May gone by Friday? ‘Catastrophic’ election losses may see PM forced out of Downing Street
The thing is the Conservative Party has become the party of no given ideology
Bow Group’s Ben Harris-Quincey
Ben Harris-Quincey, chairman of right-wing think tank the Bow Group, said: “The thing is the Tories have already set the bar pretty low by saying they could lose between 800 and 1,000 seats.” Thus, anything less in tomorrow’s local council elections could be spun as reasonable night, when Mr Harris-Quinney suggested a loss of several hundred seats nationwide would be an “absolute disaster”. He said: “The thing is the Conservative Party has become the party of no given ideology and no plan and I think the British public are reacting to that.
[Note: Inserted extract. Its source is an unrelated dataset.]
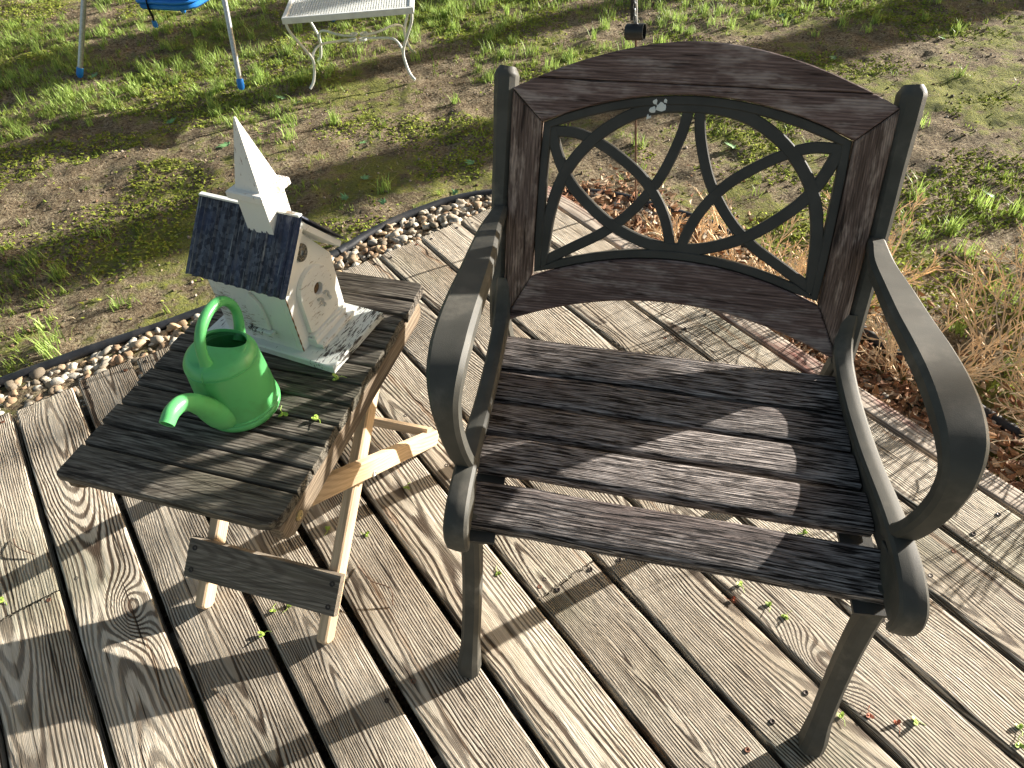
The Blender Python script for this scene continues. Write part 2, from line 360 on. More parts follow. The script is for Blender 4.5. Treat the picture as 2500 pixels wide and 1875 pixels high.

“The Conservative Party is likely to take a double blow during these elections and the European elections and they are chasing fourth place.
“I think we could see catastrophic losses for them.”
Mrs May has already acknowledged her time as Prime Minister is running out after failing to get her Brexit deal through Commons on three separate occasions – and Mr Harris-Quinney suggested tomorrow could hasten her departure still further, possibly as soon as Friday.
He said: “I think the 1922 Committee has held back from changing the rules but if the results are bad enough they will look again so she can be forced out.”
Mr Harris-Quincey suggested Tory MPs were likely to be motivated by “self-preservation”, given that their fortunes were tied to those of Mrs May for as long as she remained in Number 10.”
Suggesting the party needed a “revolution” similar to the one which saw Jeremy Corbyn elected leader of the Labour Party, he said: “What is not needed is May 2.0, David Lidington or somebody like that.
“I don’t think the right person actually exists within the Parliamentary Conservative Party in fact.
“What the Conservative Party needs to do is look beyond Parliament rather than moving deckchairs round on the Titanic.”
According to the Britain Elects website, which compiles surveys undertaken by British Polling Council pollsters centred on notional general election results, Conservative Party support has dropped by nine points in barely a month, which Nigel Farage’s Brexit Party steadily climbing since its launch last month.
Andrew Hawkins, chairman of pollsters ComRes, said: “In 2015, the Tories gained 28 councils, mostly from NOC, as well as 504 additional council seats.
“Labour, in contrast, lost 238 councillors, while the post-Coalition Liberal Democrats lost 415. UKIP won an additional 112 councillors.”
Mr Hawkins pointed out that psephologists Colin Rallings and Michael Thrasher were forecasting those gains would be reversed with the Tories losing between 500 and 1000 seats.
However, he added: “Given that postal ballots will have hit doormats at around the time when ComRes published the lowest Tory Westminster vote share of any pollster since 1997 (23 percent), it seems reasonable to expect Tory losses to be at the upper limit of this range – or higher.”
The Conservative Party is also facing the prospect of fielding candidates in the European Parliamentary elections on May 23, a prospect Tory group leader in Brussels Ashley Fox told Express.co.uk last month he was not looking forward to.
He added: “I’m not particularly enthusiastic about the prospect and these elections will be difficult.
“Voters will ask themselves why are we voting for representatives in an organisation we voted to leave three years ago?”